┌─ COLLECTED DATA
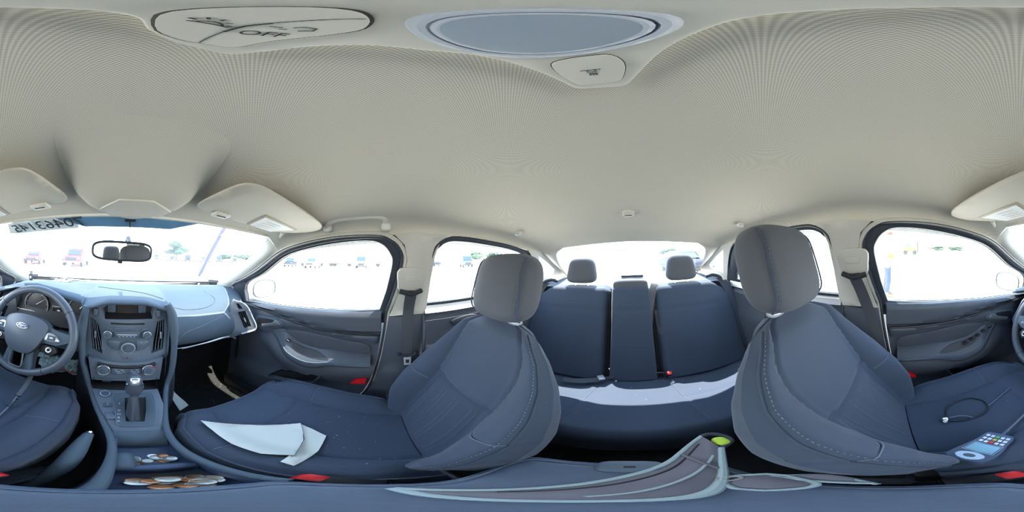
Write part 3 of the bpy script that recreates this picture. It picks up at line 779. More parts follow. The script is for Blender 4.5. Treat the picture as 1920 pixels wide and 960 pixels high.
# silver end pieces with side vents
def end_vent(s):
    p0 = Vector((s*0.66, 0.622, 0.0)); ax = Vector((-s*0.776, 0.630, 0.0)); nrm = Vector((-s*0.630, -0.776, 0.0))
    def E_(a, z, d=0): p = p0+ax*a-nrm*d; return (p.x, p.y, z)
    ol = [(0.128,0.990),(0.085,0.984),(0.050,0.950),(0.002,0.838),(0.014,0.805),(0.082,0.776),(0.155,0.70),(0.215,0.655),(0.165,0.79),(0.145,0.90)]
    ol = [(a[0], a[1]) for a in cr([(0.132,0.992),(0.108,0.991),(0.080,0.982),(0.048,0.948),(0.020,0.885),(0.001,0.838),(0.004,0.815),(0.020,0.802),(0.085,0.774),(0.125,0.757),(0.165,0.746),(0.200,0.742),(0.188,0.775),(0.167,0.82),(0.147,0.90)], 3, True)]
    g = [(0.100,0.921),(0.062,0.930),(0.024,0.830),(0.062,0.818)]
    g2 = [(0.112,0.975),(0.094,0.968),(0.074,0.940),(0.098,0.940)]
    e = obj('end_trim', panel(ol, [g, g2], lambda a, z, d: E_(a, z, -0.012+d+0.012*math.cos((z-0.8)*6)*0), 0.014, 0.04), M['silver'], dash, bevel=0.003)
    obj('vent_recess', panel([(0.13,0.985),(0.05,0.945),(0.012,0.82),(0.08,0.80),(0.12,0.90)], [], lambda a, z, d: E_(a, z, 0.006+d), 0.004), M['void'], e)
    for k in range(3):
        f = (k+0.6)/3.2
        a0, a1 = 0.100-(0.038)*f, 0.062-(0.038)*f
        mb = MB().tube([E_(0.100-0.038*f, 0.921+0.009*f, -0.006), E_(0.062-0.038*f, 0.818+0.012*f, -0.006)], 0.0030, 6)
        obj('vent_slat', mb, M['dark'], e)
    mb = MB().tube([E_(0.066, 0.885, -0.012), E_(0.056, 0.860, -0.012)], 0.005, 6)
    obj('vent_tab', mb, M['silverp'], e)
    lip_ = [E_(a, z, -0.014) for a, z in ((0.072,0.975),(0.046,0.948),(0.018,0.885),(-0.001,0.838),(0.002,0.812),(0.02,0.800),(0.075,0.782))]
    obj('vent_lip', MB().tube(cr(lip_, 3), 0.005, 6), M['silverp'], e)
end_vent(1); end_vent(-1)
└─
WRITTEN EXERCISE: Make an exact copy of the data above, pictures excluded.

FINISHED TASK:
Write part 3 of the bpy script that recreates this picture. It picks up at line 779. More parts follow. The script is for Blender 4.5. Treat the picture as 1920 pixels wide and 960 pixels high.
# silver end pieces with side vents
def end_vent(s):
    p0 = Vector((s*0.66, 0.622, 0.0)); ax = Vector((-s*0.776, 0.630, 0.0)); nrm = Vector((-s*0.630, -0.776, 0.0))
    def E_(a, z, d=0): p = p0+ax*a-nrm*d; return (p.x, p.y, z)
    ol = [(0.128,0.990),(0.085,0.984),(0.050,0.950),(0.002,0.838),(0.014,0.805),(0.082,0.776),(0.155,0.70),(0.215,0.655),(0.165,0.79),(0.145,0.90)]
    ol = [(a[0], a[1]) for a in cr([(0.132,0.992),(0.108,0.991),(0.080,0.982),(0.048,0.948),(0.020,0.885),(0.001,0.838),(0.004,0.815),(0.020,0.802),(0.085,0.774),(0.125,0.757),(0.165,0.746),(0.200,0.742),(0.188,0.775),(0.167,0.82),(0.147,0.90)], 3, True)]
    g = [(0.100,0.921),(0.062,0.930),(0.024,0.830),(0.062,0.818)]
    g2 = [(0.112,0.975),(0.094,0.968),(0.074,0.940),(0.098,0.940)]
    e = obj('end_trim', panel(ol, [g, g2], lambda a, z, d: E_(a, z, -0.012+d+0.012*math.cos((z-0.8)*6)*0), 0.014, 0.04), M['silver'], dash, bevel=0.003)
    obj('vent_recess', panel([(0.13,0.985),(0.05,0.945),(0.012,0.82),(0.08,0.80),(0.12,0.90)], [], lambda a, z, d: E_(a, z, 0.006+d), 0.004), M['void'], e)
    for k in range(3):
        f = (k+0.6)/3.2
        a0, a1 = 0.100-(0.038)*f, 0.062-(0.038)*f
        mb = MB().tube([E_(0.100-0.038*f, 0.921+0.009*f, -0.006), E_(0.062-0.038*f, 0.818+0.012*f, -0.006)], 0.0030, 6)
        obj('vent_slat', mb, M['dark'], e)
    mb = MB().tube([E_(0.066, 0.885, -0.012), E_(0.056, 0.860, -0.012)], 0.005, 6)
    obj('vent_tab', mb, M['silverp'], e)
    lip_ = [E_(a, z, -0.014) for a, z in ((0.072,0.975),(0.046,0.948),(0.018,0.885),(-0.001,0.838),(0.002,0.812),(0.02,0.800),(0.075,0.782))]
    obj('vent_lip', MB().tube(cr(lip_, 3), 0.005, 6), M['silverp'], e)
end_vent(1); end_vent(-1)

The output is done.